UN Secretary General Ban Ki-moon has hailed the growing momentum against capital punishment, while voicing concern that a small number of states continue to impose the death penalty, often in violation of international standards.
In a message to the Fifth World Congress against the Death Penalty, held in Madrid, Ban Ki-moon said that the full abolition of the death penalty has support in every region and across legal systems, traditions, customs and religious backgrounds.
Currently, more than 150 States have either abolished the death penalty or do not practise it. Last year, 174 United Nations Member States were “execution-free”, he said.
“Despite these positive trends, I am deeply concerned that a small number of States continue to impose the death penalty, and thousands of individuals are executed each year, often in violation of international standards,” said the Secretary-General.
“Some countries with a longstanding de facto moratorium have recently resumed executions,” he noted.

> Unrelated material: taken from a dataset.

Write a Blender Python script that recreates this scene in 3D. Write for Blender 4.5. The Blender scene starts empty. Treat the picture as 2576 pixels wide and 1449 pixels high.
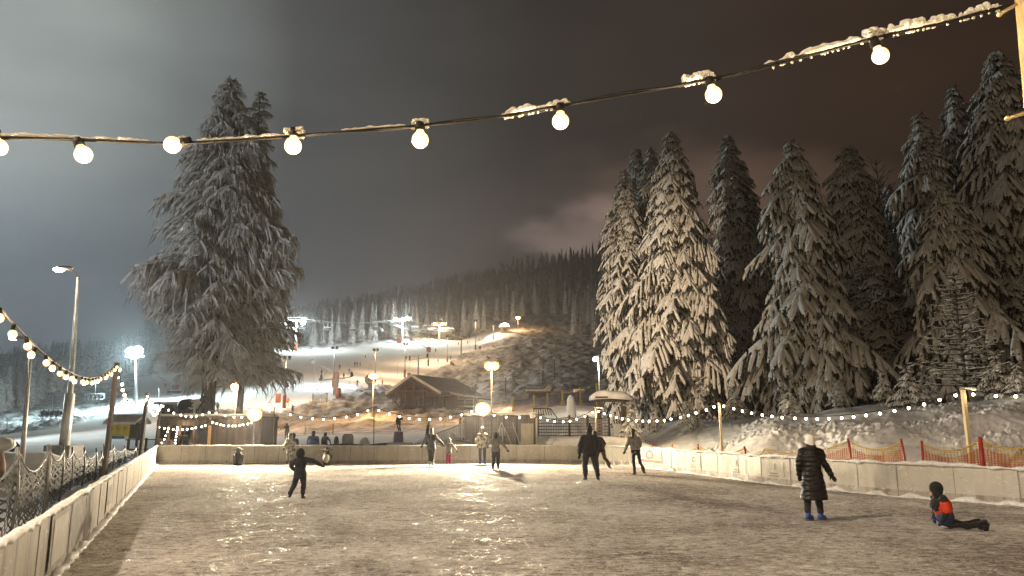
import bpy, math, random
import numpy as np
from mathutils import Vector, Matrix, noise as mnoise

# ---------------------------------------------------------------- camera, world, lights
SC = bpy.context.scene
COL = SC.collection
PI = math.pi
HC = 1.95            # camera height over the ice
F = 1860.0           # focal length in the units of a 2576 px wide picture
TH = math.atan((1063.0 - 724.5) / F)
CT, ST = math.cos(TH), math.sin(TH)

cd = bpy.data.cameras.new('camera'); cam = bpy.data.objects.new('camera', cd); COL.objects.link(cam)
cam.location = (0, 0, HC); cam.rotation_euler = (PI / 2 + TH, 0, 0)
cd.sensor_width = 36; cd.lens = F / 2576 * 36; cd.clip_start = 0.05; cd.clip_end = 4000
SC.camera = cam
SC.view_settings.view_transform = 'Standard'; SC.view_settings.look = 'None'
SC.view_settings.exposure = 0.38; SC.view_settings.gamma = 1.0
SC.render.engine = 'CYCLES'
SC.cycles.use_denoising = True
SC.cycles.max_bounces = 5; SC.cycles.diffuse_bounces = 2; SC.cycles.glossy_bounces = 2
SC.cycles.transparent_max_bounces = 12; SC.cycles.volume_bounces = 0
SC.cycles.sample_clamp_indirect = 4.0; SC.cycles.sample_clamp_direct = 0.0
SC.cycles.caustics_reflective = False; SC.cycles.caustics_refractive = False

def ray(px, py):
    v = -(py - 724.5) / F
    return ((px - 1288.0) / F, CT - ST * v, ST + CT * v)
def at(px, py, Y):
    d = ray(px, py); t = Y / d[1]
    return Vector((d[0] * t, Y, HC + d[2] * t))
def gnd(px, py, z=0.0):
    d = ray(px, py); t = (z - HC) / d[2]
    return Vector((d[0] * t, d[1] * t, z))
def hz(py, Y):
    d = ray(1288, py); return HC + d[2] / d[1] * Y

W = bpy.data.worlds.new('World'); SC.world = W; W.use_nodes = True
def build_world():
    nt = W.node_tree; n = nt.nodes; l = nt.links; n.clear()
    out = n.new('ShaderNodeOutputWorld'); bg = n.new('ShaderNodeBackground')
    tc = n.new('ShaderNodeTexCoord'); sep = n.new('ShaderNodeSeparateXYZ')
    l.new(tc.outputs['Generated'], sep.inputs[0])
    def mth(op, a, b=None, c=None):
        m = n.new('ShaderNodeMath'); m.operation = op
        for i, x in enumerate((a, b, c)):
            if x is None: continue
            if isinstance(x, (int, float)): m.inputs[i].default_value = x
            else: l.new(x, m.inputs[i])
        return m.outputs[0]
    # lit fog over the floodlit piste (upper left), brown cloud over the dark wood (right)
    dv = n.new('ShaderNodeVectorMath'); dv.operation = 'DOT_PRODUCT'
    l.new(tc.outputs['Generated'], dv.inputs[0]); dv.inputs[1].default_value = Vector((-0.62, 0.72, 0.40)).normalized()
    r1 = n.new('ShaderNodeValToRGB'); l.new(dv.outputs['Value'], r1.inputs[0])
    e = r1.color_ramp.elements
    def stops(ramp, st):
        e = ramp.color_ramp.elements
        while len(e) > 1: e.remove(e[-1])
        e[0].position = st[0][0]; e[0].color = (*st[0][1], 1)
        for p, c in st[1:]:
            k = e.new(p); k.color = (*c, 1)
    stops(r1, [(0.0, (.010, .006, .004)), (.26, (.016, .009, .005)), (.50, (.023, .014, .009)), (.78, (.024, .0195, .0165)),
               (.93, (.050, .050, .048)), (.97, (.125, .136, .130)), (1.0, (.27, .29, .275))])
    # cool, dimmer band low over the slopes on the left half
    r2 = n.new('ShaderNodeValToRGB'); l.new(sep.outputs['Z'], r2.inputs[0])
    stops(r2, [(0.0, (.62, .72, .95)), (.14, (.66, .74, .92)), (.32, (.90, .92, .95)), (.5, (1.0, 1.0, 1.0)), (.68, (.72, .70, .68)), (1, (.5, .5, .5))])
    mx = n.new('ShaderNodeMixRGB'); mx.blend_type = 'MULTIPLY'; mx.inputs[0].default_value = 1
    l.new(r1.outputs[0], mx.inputs[1]); l.new(r2.outputs[0], mx.inputs[2])
    # clouds
    mp = n.new('ShaderNodeMapping'); l.new(tc.outputs['Generated'], mp.inputs[0]); mp.inputs['Scale'].default_value = (1.2, 1.2, 3.2)
    nz = n.new('ShaderNodeTexNoise'); l.new(mp.outputs[0], nz.inputs['Vector']); nz.inputs['Scale'].default_value = 2.6
    nz.inputs['Detail'].default_value = 5; nz.inputs['Roughness'].default_value = .5
    r3 = n.new('ShaderNodeValToRGB'); l.new(nz.outputs[0], r3.inputs[0])
    stops(r3, [(.3, (.82, .82, .82)), (.5, (1, 1, 1)), (.72, (1.2, 1.17, 1.14))])
    m2 = n.new('ShaderNodeMixRGB'); m2.blend_type = 'MULTIPLY'; m2.inputs[0].default_value = 1
    l.new(mx.outputs[0], m2.inputs[1]); l.new(r3.outputs[0], m2.inputs[2])
    # cloud patch lit from behind the ridge
    def lump(vec, a, b, col, m_in, zsq=3.0):
        vm = n.new('ShaderNodeVectorMath'); vm.operation = 'SUBTRACT'; l.new(tc.outputs['Generated'], vm.inputs[0]); vm.inputs[1].default_value = Vector(vec).normalized()
        v3 = n.new('ShaderNodeVectorMath'); v3.operation = 'MULTIPLY'; l.new(vm.outputs[0], v3.inputs[0]); v3.inputs[1].default_value = (1, 1, zsq)
        v4 = n.new('ShaderNodeVectorMath'); v4.operation = 'LENGTH'; l.new(v3.outputs[0], v4.inputs[0])
        d = mth('ADD', v4.outputs['Value'], mth('MULTIPLY', mth('SUBTRACT', nz.outputs[0], .5), .55))
        mr = n.new('ShaderNodeMapRange'); mr.interpolation_type = 'SMOOTHSTEP'
        l.new(d, mr.inputs[0]); mr.inputs[1].default_value = a; mr.inputs[2].default_value = b; mr.inputs[3].default_value = 1; mr.inputs[4].default_value = 0
        ad = n.new('ShaderNodeMixRGB'); ad.blend_type = 'ADD'; l.new(mr.outputs[0], ad.inputs[0]); l.new(m_in, ad.inputs[1]); ad.inputs[2].default_value = (*col, 1)
        return ad.outputs[0]
    c = lump(ray(1445, 615), .0, .13, (.10, .072, .062), m2.outputs[0])
    c = lump(ray(1880, 520), .0, .22, (.055, .033, .022), c, 2.0)
    c = lump(ray(1200, 600), .0, .25, (.018, .014, .013), c, 2.0)
    l.new(c, bg.inputs[0]); bg.inputs[1].default_value = 1.32
    l.new(bg.outputs[0], out.inputs[0])
build_world()

def lamp(name, loc, power, col, radius=.15, kind='POINT', rot=None, spot=2.0, parent=None):
    L = bpy.data.lights.new(name, kind); L.energy = power; L.color = col; L.shadow_soft_size = radius
    if kind == 'SPOT': L.spot_size = spot; L.spot_blend = .5
    o = bpy.data.objects.new(name, L); COL.objects.link(o); o.location = loc
    if rot is not None: o.rotation_euler = rot
    if parent is not None: o.parent = parent; o.location = Vector(loc) - parent.location
    return o
WARM = (1.0, .72, .40); ORANGE = (1.0, .52, .20); WHITE = (.86, 1.0, .97); CREAM = (1.0, .82, .56)

# ---------------------------------------------------------------- helpers
rnd = random.Random(7)
FLOODW = 10000
def tag(o, label=None, cat=None, group=None, kind=None):
    if label: o['label'] = label
    if cat: o['category'] = cat
    if group: o['group'] = group
    if kind: o['kind'] = kind
    return o
def empty(name, loc, rz=0, label=None, cat=None, group=None):
    o = bpy.data.objects.new(name, None); COL.objects.link(o); o.location = loc; o.rotation_euler = (0, 0, rz)
    o.empty_display_size = .2
    return tag(o, label, cat, group)
def copy_tree(o, parent=None):
    c = o.copy(); COL.objects.link(c); c.parent = parent
    for ch in list(KIDS.get(o.name, [])):
        k = copy_tree(ch, c); KIDS.setdefault(c.name, []).append(k)
    return c
KIDS = {}
def dup(root, loc, rz=None, scale=None, label=None, group=None):
    c = copy_tree(root); c.location = loc
    if rz is not None: c.rotation_euler = (0, 0, rz)
    if scale is not None: c.scale = (scale,) * 3 if isinstance(scale, (int, float)) else scale
    if label: c['label'] = label
    if group: c['group'] = group
    return c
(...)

He said that death penalty is at times used for offences that do not meet the threshold of “most serious crimes” such as drug crimes, and a few States impose capital punishment against juvenile offenders, in violation of international human rights law.
Ban also pointed out that information concerning the application of the death penalty is often cloaked in secrecy, and that the lack of data on the number of executions or the number of individuals on death row “seriously impedes” any informed national debate that may lead to abolition.
“The taking of life is too absolute and irreversible for one human being to inflict on another, even when backed by a legal process. Too often, multiple layers of judicial oversight still fail to reverse wrongful death penalty convictions for years and even decades,” he said.
This problem, he added, will be discussed at a UN panel in New York at the end of this month.
The UN General Assembly first voted on a moratorium in 2007, and again in December 2012, when it adopted a resolution calling for a progressive restriction on the use of capital punishment and eliminating it entirely for felons below the age of 18 and pregnant women.